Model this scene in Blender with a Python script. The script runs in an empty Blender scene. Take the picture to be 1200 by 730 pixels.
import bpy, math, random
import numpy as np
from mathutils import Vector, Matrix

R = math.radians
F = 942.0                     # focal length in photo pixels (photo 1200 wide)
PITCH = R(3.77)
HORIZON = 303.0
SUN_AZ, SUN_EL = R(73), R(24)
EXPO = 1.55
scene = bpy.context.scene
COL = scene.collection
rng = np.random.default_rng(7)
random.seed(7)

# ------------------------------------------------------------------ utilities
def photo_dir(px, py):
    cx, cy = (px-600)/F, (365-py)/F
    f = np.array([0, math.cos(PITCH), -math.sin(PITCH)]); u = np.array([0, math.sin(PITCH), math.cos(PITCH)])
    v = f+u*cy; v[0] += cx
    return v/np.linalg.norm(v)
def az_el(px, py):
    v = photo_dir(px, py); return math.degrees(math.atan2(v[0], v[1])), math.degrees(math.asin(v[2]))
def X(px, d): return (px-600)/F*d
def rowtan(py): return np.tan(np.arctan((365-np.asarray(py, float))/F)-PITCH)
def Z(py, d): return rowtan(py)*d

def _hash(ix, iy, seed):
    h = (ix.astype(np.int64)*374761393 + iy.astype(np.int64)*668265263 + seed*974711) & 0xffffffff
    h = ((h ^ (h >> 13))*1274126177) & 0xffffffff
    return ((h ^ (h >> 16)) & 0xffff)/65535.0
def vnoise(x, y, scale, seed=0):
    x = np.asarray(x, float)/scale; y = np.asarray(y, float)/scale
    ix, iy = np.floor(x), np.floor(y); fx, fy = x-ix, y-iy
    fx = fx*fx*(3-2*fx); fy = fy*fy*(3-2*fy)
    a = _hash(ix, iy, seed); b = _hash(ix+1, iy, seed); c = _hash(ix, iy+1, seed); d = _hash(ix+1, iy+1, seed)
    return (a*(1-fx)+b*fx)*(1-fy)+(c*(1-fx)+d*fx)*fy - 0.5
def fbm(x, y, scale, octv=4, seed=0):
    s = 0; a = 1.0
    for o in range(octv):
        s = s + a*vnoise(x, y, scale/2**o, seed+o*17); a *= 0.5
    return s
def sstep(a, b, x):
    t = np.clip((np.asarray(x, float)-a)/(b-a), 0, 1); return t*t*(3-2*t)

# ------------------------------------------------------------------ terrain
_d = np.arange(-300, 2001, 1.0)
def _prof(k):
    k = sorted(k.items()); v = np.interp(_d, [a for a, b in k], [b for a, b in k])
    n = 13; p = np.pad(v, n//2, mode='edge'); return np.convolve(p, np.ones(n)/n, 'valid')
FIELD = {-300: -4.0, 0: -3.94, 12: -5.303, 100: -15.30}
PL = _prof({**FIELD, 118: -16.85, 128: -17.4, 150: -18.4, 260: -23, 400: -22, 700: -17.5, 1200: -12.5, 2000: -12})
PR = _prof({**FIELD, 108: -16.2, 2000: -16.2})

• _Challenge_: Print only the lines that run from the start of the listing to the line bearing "from mathutils import Vector, Matrix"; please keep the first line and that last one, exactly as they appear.

• _Response below_:
Model this scene in Blender with a Python script. The script runs in an empty Blender scene. Take the picture to be 1200 by 730 pixels.
import bpy, math, random
import numpy as np
from mathutils import Vector, Matrix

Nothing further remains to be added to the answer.